You will pay $375 ($5,000 x .075) in interest/year.

However, you will get $585 in dividends ($10,000 x .0585).

So, you could choose to have your dividends pay down your loan balance every year until it’s all paid off.

I haven’t done this paid up additions strategy yet because honestly, I felt we could invest the money in real estate and make a higher rate of return than 3% – 5%.

However, I may consider this strategy if I feel we want to invest in more conservative bonds, and bond rates remain lower than 3%.

Other Business

If you have extra money to save, you might want to invest all or part of it in a business.

By the time your kids go to college, maybe your business will have grown so that you are making enough money to pay for it.

In addition, creating and growing a business is an excellent way to give your kids business education while their growing up.

It’s a great way to educate yourself.

My investment and time in growing my internet and coaching business has actually given us tax savings, as well as given me skills that I never would have learned if I had stayed at my bank job.

There are so many business opportunities and ideas.

You can buy a franchise, maybe go into network marketing, cater from home, babysit or start a daycare, bake, sell jewelry, create the next instagram…

Robert Kiyosaki in his book Rich Dad’s Guide to Investing recommends this method for those who want to become rich.
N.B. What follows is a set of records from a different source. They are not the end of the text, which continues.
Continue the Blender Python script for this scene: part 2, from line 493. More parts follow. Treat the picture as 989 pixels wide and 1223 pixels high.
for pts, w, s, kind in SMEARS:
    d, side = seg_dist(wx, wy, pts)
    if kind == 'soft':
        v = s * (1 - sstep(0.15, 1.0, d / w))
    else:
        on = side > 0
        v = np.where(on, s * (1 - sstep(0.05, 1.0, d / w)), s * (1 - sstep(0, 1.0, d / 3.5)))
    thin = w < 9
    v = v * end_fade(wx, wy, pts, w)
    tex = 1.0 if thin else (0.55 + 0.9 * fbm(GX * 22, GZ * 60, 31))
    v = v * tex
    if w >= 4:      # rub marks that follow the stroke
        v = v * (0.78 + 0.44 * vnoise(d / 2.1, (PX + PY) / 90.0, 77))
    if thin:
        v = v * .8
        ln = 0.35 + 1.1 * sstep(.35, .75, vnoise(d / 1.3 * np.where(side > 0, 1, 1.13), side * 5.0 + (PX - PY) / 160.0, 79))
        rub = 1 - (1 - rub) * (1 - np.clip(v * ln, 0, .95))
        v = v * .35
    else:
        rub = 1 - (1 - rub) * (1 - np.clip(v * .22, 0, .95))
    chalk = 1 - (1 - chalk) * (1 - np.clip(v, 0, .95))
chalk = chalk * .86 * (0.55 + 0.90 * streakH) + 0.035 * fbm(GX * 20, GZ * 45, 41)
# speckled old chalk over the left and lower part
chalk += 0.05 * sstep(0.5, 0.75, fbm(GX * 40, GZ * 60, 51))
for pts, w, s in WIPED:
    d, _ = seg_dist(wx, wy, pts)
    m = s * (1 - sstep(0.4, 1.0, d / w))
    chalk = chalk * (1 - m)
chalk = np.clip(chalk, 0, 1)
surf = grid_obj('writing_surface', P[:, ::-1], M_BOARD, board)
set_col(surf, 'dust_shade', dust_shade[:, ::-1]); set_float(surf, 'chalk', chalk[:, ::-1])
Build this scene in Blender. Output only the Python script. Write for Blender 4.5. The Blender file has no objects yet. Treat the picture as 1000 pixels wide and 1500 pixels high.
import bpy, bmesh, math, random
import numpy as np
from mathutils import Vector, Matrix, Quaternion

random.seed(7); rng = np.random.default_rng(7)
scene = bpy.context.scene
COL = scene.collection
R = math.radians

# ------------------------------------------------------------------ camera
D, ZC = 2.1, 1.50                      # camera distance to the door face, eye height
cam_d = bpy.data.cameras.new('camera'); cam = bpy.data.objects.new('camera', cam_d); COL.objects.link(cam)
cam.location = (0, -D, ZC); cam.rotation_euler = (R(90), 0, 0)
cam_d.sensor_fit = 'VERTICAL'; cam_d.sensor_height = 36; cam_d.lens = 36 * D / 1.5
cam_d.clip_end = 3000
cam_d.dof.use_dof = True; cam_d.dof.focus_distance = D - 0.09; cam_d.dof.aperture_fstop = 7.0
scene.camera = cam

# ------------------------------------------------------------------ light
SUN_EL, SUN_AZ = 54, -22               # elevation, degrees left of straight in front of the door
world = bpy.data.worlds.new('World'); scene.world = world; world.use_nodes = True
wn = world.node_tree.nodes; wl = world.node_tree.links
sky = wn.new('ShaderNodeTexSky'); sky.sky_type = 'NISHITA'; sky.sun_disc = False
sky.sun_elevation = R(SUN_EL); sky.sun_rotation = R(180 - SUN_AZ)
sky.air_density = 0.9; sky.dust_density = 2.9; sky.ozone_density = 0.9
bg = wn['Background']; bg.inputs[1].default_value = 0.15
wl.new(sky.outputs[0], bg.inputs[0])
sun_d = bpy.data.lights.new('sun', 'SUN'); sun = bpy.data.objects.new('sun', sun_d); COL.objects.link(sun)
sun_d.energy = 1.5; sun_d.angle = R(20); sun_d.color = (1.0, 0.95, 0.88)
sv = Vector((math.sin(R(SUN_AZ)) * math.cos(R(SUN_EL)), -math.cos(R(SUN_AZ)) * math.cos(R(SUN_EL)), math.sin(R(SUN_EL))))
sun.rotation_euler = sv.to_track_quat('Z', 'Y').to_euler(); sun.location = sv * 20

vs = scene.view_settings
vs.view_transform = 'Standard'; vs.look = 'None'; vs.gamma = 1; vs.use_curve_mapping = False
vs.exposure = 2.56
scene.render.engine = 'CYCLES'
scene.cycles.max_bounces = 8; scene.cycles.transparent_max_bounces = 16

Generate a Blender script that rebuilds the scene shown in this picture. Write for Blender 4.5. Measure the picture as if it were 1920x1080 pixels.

Learning about creating, operating and growing business is a key factor in becoming a great investor, as you will understand better the businesses you are investing in.

I just finished speaking with a Tardus representative today who was telling me about their patented Snowball strategy which if we decided to pay their $5,000+ coaching fee, they guarantee they will make us our coaching fee back in new passive income.

He also mentioned buying interest in public storage and claiming part of the depreciation, investing in a website creation platform where you get a portion of all money made on the ads from websites created on the platform, rental real estate in other parts of the U.S., investing in trailer parks…

The point is that there are plenty of other business ideas, opportunities and strategies to make the money you need to get your kids to College.

Conclusion

Right now, our strategies have been the home and rental equity and other business.

I have been wary of the stock market, and have heard that this past year, it had zero growth.

According to Burton Malkiel’s book A Random Walk Down Wall Street, it’s useless to try to time the market. Just get in and invest every month and you’ll equal the average growth of the market (which as been 9%).

The All Seasons Portfolio recommended by Ray Dalio also had an annual average growth of 9%, with much less volatility (worst year was -3% during the housing crisis).

I hope this blog helps you in starting to save and/or invest for your child’s College education costs.

In all instances, the earlier you start, the better.

You can also start small. Whichever strategy you choose, I recommend monthly deposits that you increase over time. We increase our monthly deposits by 10% every 3 months.